Of course, it’s hard to talk about artists without mentioning the struggle they often face to maintain a steady job. The tragic tales of broke artists litter hollywood movies and classic literature, making many adults and teenagers don’t generally see it as a viable path to the future.

“As a future as an artist, it’s going to be rough,” Harvey-Smith said. “But, I do like the idea of constant challenges, the motivation to do your job and get the job done.”

This piece by Harvey-Smith is the result of some creative experimentation with sketches of fruit and birds “just for kicks” Harvey-Smith says.

Broken down artists living in three-part tragedy isn’t the only option out there. There are a multitude of jobs for those who’ve honed their talent, ranging from art teachers to graphic designers to professional painters.

“For a while, when I was younger, I thought tattooing was a career where I didn’t need to go college,” Harvey-Smith said. “Now I’m definitely going to go to college and I still want to tattoo.”

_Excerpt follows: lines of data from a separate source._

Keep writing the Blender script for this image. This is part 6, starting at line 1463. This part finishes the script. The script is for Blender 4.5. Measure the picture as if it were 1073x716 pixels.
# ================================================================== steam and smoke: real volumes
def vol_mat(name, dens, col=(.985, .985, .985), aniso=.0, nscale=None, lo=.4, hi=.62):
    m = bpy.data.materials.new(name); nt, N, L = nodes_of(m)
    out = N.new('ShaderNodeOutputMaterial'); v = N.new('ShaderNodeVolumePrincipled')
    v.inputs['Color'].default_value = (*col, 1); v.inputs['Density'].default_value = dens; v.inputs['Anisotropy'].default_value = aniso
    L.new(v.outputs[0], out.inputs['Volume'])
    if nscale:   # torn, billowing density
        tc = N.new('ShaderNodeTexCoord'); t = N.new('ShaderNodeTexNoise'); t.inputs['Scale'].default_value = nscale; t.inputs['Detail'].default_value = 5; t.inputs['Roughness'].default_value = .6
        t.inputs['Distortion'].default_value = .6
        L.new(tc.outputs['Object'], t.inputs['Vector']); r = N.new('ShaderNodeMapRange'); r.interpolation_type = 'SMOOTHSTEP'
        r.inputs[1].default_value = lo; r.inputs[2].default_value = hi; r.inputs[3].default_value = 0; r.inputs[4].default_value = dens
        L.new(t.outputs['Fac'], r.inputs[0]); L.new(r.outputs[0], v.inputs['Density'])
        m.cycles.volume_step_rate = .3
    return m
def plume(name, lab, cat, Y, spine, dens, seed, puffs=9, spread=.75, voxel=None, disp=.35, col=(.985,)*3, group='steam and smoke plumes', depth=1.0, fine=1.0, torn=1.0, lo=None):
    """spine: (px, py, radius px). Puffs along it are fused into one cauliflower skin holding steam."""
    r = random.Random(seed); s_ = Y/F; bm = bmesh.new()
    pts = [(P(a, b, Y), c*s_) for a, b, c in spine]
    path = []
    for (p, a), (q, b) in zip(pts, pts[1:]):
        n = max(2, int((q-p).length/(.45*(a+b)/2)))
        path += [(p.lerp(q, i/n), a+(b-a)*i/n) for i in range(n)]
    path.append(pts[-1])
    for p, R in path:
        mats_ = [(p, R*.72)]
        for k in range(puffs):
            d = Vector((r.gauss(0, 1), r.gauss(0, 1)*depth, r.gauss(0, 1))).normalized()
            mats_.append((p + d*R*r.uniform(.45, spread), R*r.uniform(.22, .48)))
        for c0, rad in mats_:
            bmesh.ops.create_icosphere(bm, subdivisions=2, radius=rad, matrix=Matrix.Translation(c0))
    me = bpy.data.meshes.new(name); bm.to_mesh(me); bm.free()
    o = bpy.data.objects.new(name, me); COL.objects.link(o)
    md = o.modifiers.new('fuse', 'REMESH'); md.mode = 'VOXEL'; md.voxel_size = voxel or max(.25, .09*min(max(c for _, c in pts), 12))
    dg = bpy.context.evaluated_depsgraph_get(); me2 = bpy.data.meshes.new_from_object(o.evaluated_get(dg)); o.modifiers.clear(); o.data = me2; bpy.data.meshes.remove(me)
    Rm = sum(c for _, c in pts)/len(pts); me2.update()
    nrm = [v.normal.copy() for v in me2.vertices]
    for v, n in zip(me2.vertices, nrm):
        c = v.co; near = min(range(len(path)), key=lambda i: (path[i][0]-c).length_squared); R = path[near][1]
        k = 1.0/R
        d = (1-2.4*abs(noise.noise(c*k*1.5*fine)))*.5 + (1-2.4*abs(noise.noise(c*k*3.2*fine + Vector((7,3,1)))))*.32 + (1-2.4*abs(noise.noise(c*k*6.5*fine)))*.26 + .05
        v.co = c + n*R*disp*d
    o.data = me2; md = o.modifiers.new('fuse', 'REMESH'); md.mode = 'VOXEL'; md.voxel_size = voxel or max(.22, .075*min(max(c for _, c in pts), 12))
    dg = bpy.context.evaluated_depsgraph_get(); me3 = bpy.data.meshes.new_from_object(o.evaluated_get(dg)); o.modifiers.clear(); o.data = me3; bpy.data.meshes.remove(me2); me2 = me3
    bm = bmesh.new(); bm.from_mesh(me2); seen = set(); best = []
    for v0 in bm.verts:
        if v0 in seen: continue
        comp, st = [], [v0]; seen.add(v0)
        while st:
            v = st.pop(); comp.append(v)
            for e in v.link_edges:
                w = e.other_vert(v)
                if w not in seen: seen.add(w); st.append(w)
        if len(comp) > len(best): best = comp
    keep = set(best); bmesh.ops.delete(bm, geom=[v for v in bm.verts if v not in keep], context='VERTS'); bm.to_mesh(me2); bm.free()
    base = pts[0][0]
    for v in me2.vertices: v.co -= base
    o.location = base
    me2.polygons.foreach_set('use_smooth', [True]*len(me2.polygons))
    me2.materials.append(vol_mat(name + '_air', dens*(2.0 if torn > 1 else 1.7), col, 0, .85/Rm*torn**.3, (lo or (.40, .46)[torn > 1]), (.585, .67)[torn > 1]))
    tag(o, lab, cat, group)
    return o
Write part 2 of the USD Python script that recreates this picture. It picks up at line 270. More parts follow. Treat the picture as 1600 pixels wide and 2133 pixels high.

Tattooing is an obscure art. Outside of the occasional frat tattoo and stick n’ poke, people with tattoos are rarely seen as the norm. It’s even more rare to hear of talented up-and-coming female artists in a sub-culture dominated by men.

With the controversy and uncertainty, Harvey-Smith continues to ponder her decision to pursue tattooing, “People have such specific requests, it’s inspiring to make such a direct impact on someone.”

With her mind on the future, college seems to take the cake. While working on her Fine Arts degree and navigating the murky transition from high school to college, Harvey-Smith is searching for a local apprenticeship and maneuvering through the waters of life.